WRITTEN EXERCISE: Below is a listing; reproduce each line of it exactly.

RECORDED INFORMATION start

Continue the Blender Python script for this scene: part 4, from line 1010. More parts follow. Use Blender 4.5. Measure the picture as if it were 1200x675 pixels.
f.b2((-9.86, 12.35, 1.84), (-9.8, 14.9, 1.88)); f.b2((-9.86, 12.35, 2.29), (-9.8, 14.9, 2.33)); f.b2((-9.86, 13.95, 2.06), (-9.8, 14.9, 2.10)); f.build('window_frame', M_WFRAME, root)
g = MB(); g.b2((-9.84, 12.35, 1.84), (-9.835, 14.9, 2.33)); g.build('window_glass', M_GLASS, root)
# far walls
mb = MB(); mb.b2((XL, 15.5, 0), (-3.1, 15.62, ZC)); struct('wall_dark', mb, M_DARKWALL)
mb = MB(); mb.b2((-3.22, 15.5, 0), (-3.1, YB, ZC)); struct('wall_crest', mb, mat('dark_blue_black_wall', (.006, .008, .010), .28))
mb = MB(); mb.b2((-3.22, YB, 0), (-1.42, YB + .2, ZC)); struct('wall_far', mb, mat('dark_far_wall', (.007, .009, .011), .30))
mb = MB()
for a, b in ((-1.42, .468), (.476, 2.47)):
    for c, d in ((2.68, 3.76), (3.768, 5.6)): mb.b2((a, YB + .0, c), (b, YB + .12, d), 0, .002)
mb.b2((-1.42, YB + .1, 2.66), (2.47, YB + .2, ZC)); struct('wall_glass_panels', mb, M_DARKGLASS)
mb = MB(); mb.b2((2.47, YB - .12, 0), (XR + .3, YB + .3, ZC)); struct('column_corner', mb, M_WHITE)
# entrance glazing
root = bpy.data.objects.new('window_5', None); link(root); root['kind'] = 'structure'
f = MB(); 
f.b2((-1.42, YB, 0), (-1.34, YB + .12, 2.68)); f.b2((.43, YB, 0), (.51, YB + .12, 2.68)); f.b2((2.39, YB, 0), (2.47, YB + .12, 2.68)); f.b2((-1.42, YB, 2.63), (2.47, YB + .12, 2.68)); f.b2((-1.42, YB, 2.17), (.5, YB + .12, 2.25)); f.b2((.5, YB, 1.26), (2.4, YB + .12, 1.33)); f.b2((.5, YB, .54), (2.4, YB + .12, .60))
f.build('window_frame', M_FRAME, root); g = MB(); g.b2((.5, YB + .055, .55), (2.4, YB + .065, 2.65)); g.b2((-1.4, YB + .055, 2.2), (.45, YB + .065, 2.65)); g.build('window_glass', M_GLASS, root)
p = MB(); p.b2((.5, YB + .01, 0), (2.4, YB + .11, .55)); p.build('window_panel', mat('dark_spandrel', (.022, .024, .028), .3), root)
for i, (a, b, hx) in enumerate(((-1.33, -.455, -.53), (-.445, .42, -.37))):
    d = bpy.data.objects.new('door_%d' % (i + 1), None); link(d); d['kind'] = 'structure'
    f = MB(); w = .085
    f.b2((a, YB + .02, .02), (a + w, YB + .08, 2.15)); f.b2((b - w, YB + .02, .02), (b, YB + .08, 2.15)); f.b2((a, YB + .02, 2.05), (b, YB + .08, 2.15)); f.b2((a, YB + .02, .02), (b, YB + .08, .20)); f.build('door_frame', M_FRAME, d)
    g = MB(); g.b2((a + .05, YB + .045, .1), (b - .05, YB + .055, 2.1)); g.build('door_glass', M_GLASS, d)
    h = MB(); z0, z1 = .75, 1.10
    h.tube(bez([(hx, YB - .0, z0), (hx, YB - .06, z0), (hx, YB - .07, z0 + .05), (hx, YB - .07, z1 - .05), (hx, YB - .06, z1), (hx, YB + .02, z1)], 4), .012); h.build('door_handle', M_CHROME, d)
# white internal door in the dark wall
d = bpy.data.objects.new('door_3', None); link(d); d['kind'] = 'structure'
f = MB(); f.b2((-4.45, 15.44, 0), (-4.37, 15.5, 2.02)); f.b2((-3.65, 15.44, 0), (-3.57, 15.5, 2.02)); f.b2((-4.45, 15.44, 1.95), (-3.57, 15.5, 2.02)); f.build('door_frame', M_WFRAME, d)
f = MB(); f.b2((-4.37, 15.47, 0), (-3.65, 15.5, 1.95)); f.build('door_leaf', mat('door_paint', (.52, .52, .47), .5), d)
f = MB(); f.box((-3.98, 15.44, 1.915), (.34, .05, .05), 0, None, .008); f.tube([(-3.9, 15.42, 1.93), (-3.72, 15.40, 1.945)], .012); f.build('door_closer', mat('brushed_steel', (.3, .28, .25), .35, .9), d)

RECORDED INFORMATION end

OUTPUT FOR THIS TASK:
Continue the Blender Python script for this scene: part 4, from line 1010. More parts follow. Use Blender 4.5. Measure the picture as if it were 1200x675 pixels.
f.b2((-9.86, 12.35, 1.84), (-9.8, 14.9, 1.88)); f.b2((-9.86, 12.35, 2.29), (-9.8, 14.9, 2.33)); f.b2((-9.86, 13.95, 2.06), (-9.8, 14.9, 2.10)); f.build('window_frame', M_WFRAME, root)
g = MB(); g.b2((-9.84, 12.35, 1.84), (-9.835, 14.9, 2.33)); g.build('window_glass', M_GLASS, root)
# far walls
mb = MB(); mb.b2((XL, 15.5, 0), (-3.1, 15.62, ZC)); struct('wall_dark', mb, M_DARKWALL)
mb = MB(); mb.b2((-3.22, 15.5, 0), (-3.1, YB, ZC)); struct('wall_crest', mb, mat('dark_blue_black_wall', (.006, .008, .010), .28))
mb = MB(); mb.b2((-3.22, YB, 0), (-1.42, YB + .2, ZC)); struct('wall_far', mb, mat('dark_far_wall', (.007, .009, .011), .30))
mb = MB()
for a, b in ((-1.42, .468), (.476, 2.47)):
    for c, d in ((2.68, 3.76), (3.768, 5.6)): mb.b2((a, YB + .0, c), (b, YB + .12, d), 0, .002)
mb.b2((-1.42, YB + .1, 2.66), (2.47, YB + .2, ZC)); struct('wall_glass_panels', mb, M_DARKGLASS)
mb = MB(); mb.b2((2.47, YB - .12, 0), (XR + .3, YB + .3, ZC)); struct('column_corner', mb, M_WHITE)
# entrance glazing
root = bpy.data.objects.new('window_5', None); link(root); root['kind'] = 'structure'
f = MB(); 
f.b2((-1.42, YB, 0), (-1.34, YB + .12, 2.68)); f.b2((.43, YB, 0), (.51, YB + .12, 2.68)); f.b2((2.39, YB, 0), (2.47, YB + .12, 2.68)); f.b2((-1.42, YB, 2.63), (2.47, YB + .12, 2.68)); f.b2((-1.42, YB, 2.17), (.5, YB + .12, 2.25)); f.b2((.5, YB, 1.26), (2.4, YB + .12, 1.33)); f.b2((.5, YB, .54), (2.4, YB + .12, .60))
f.build('window_frame', M_FRAME, root); g = MB(); g.b2((.5, YB + .055, .55), (2.4, YB + .065, 2.65)); g.b2((-1.4, YB + .055, 2.2), (.45, YB + .065, 2.65)); g.build('window_glass', M_GLASS, root)
p = MB(); p.b2((.5, YB + .01, 0), (2.4, YB + .11, .55)); p.build('window_panel', mat('dark_spandrel', (.022, .024, .028), .3), root)
for i, (a, b, hx) in enumerate(((-1.33, -.455, -.53), (-.445, .42, -.37))):
    d = bpy.data.objects.new('door_%d' % (i + 1), None); link(d); d['kind'] = 'structure'
    f = MB(); w = .085
    f.b2((a, YB + .02, .02), (a + w, YB + .08, 2.15)); f.b2((b - w, YB + .02, .02), (b, YB + .08, 2.15)); f.b2((a, YB + .02, 2.05), (b, YB + .08, 2.15)); f.b2((a, YB + .02, .02), (b, YB + .08, .20)); f.build('door_frame', M_FRAME, d)
    g = MB(); g.b2((a + .05, YB + .045, .1), (b - .05, YB + .055, 2.1)); g.build('door_glass', M_GLASS, d)
    h = MB(); z0, z1 = .75, 1.10
    h.tube(bez([(hx, YB - .0, z0), (hx, YB - .06, z0), (hx, YB - .07, z0 + .05), (hx, YB - .07, z1 - .05), (hx, YB - .06, z1), (hx, YB + .02, z1)], 4), .012); h.build('door_handle', M_CHROME, d)
# white internal door in the dark wall
d = bpy.data.objects.new('door_3', None); link(d); d['kind'] = 'structure'
f = MB(); f.b2((-4.45, 15.44, 0), (-4.37, 15.5, 2.02)); f.b2((-3.65, 15.44, 0), (-3.57, 15.5, 2.02)); f.b2((-4.45, 15.44, 1.95), (-3.57, 15.5, 2.02)); f.build('door_frame', M_WFRAME, d)
f = MB(); f.b2((-4.37, 15.47, 0), (-3.65, 15.5, 1.95)); f.build('door_leaf', mat('door_paint', (.52, .52, .47), .5), d)
f = MB(); f.box((-3.98, 15.44, 1.915), (.34, .05, .05), 0, None, .008); f.tube([(-3.9, 15.42, 1.93), (-3.72, 15.40, 1.945)], .012); f.build('door_closer', mat('brushed_steel', (.3, .28, .25), .35, .9), d)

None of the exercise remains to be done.